Senior citizens who live in a CHA apartment building in Moore’s ward on the Far North Side took the alderman to task last year, saying he didn’t do enough for them when they endured freezing temperatures as their building underwent renovations. They also chastised Moore for supporting a new apartment building and a Target store on property that was once a CHA community room and parking lot.
Moore, who received campaign contributions from the developer and subcontractors who worked on the Target project, has said he “went to bat” for the seniors and worked with the CHA and the developer to resolve issues.
Asked on Wednesday whether he supports the ordinance, Moore said, “I don’t want to talk.”
“It has to go through, unfortunately, Joe Moore,” said Linda Armitage, 76, one of the seniors pushing for the ordinance. “If it is not allowed to come for a vote or a hearing, it would die.”
Still, seniors say they hope public support will help their cause, which is why they are sharing their stories.
Frank Hill, 69, said he felt helpless in 2015 when he saw his neighbors at Judge Fisher Apartments in Edgewater scramble to find affordable housing on short notice. The CHA planned to upgrade units, as well as the building’s heating and cooling systems. To do that, the agency emptied a portion of the building. When the empty units were finished, the CHA began shuffling seniors from older units to the rehabbed ones.
When Hill’s turn came to be relocated he said he sat with boxes for more than five months until movers finally arrived on Christmas Eve. Neither his old unit nor the rehabbed unit had heat.
“They said they had a plan but they obviously had no plan,” Hill said in an interview before the press conference. “We were basically treated like cattle.”
The proposed ordinance would protect residents regardless of age, but it includes a section that offers some additional protections for seniors, including help with packing.
“Everybody should want their mother, their father, their grandparents treated with dignity and respect,” said Ald. Walter Burnett, 27th, one of at least 17 aldermen listed as sponsors of the ordinance. “It’s something that we should be doing in our society anyway because it is the right thing to do. It’s a shame that we have to pass an ordinance.”
Earlier this year, a group of seniors filed a federal complaint against the CHA, arguing the agency put them at risk of serious injury or death by failing to install grab bars in rehabbed bathrooms – a basic security precaution against falls.
Last year, the BGA detailed problems that occurred during a $45 million renovation at Caroline Hedger Apartments in Rogers Park. The project developer removed grab bars in the 400-unit high-rise and only reinstalled them after residents who were injured complained.
Another issue seniors complained about was broken-down elevators — a problem that occurs across the CHA.
A BGA/WBEZ investigation in June found hundreds of CHA residents were trapped in failing and dilapidated elevators in many of the agency’s buildings. The probe found elevators were repeatedly failing inspections and often cited for safety violations.

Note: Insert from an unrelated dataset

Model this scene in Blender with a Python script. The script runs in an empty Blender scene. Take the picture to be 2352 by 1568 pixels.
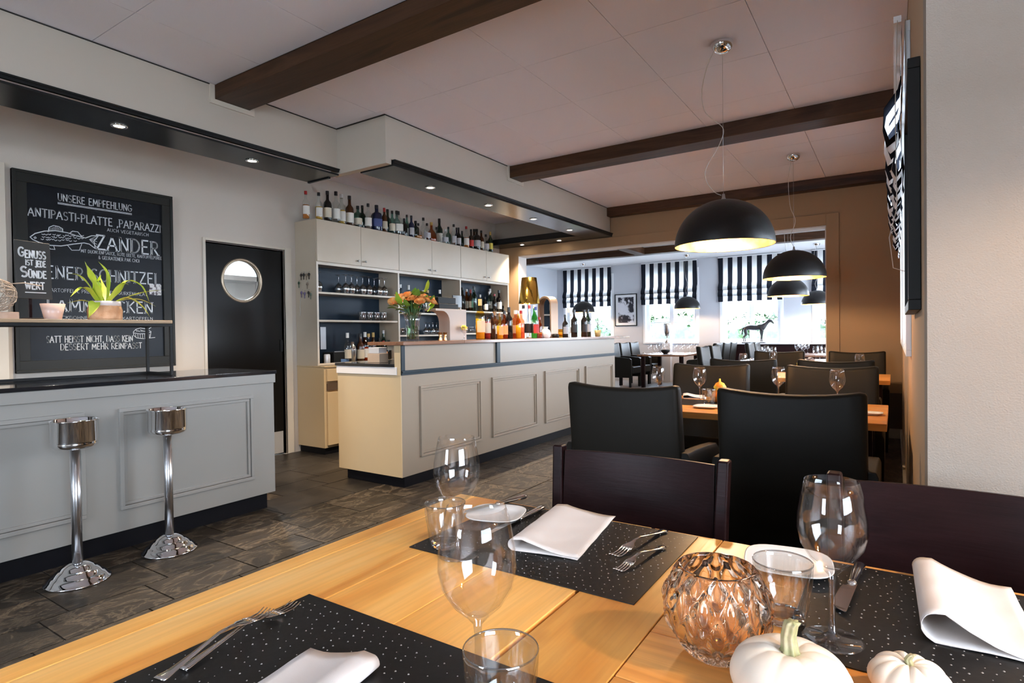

Both the CHA and city, which oversees all elevator safety, insist the agency’s elevators are safe.
Following the stories, seniors are also pushing the city to adopt a “Senior Housing Bill of Rights,” a separate document that would require building owners to perform elevator inspections twice a year in senior buildings.
Seniors say they hope they can use the document and make it into a second ordinance that would also call for the creation of a city department specifically dealing with senior housing and offer other protections for seniors. But Osterman said he wants to wait to take up that issue with whoever succeeds Emanuel as mayor.
“Elevators are a critical issue for all senior buildings and I think that’s something that we are going to take up as well,” Osterman said, adding that he and his colleagues still have to find “the right way to address it.”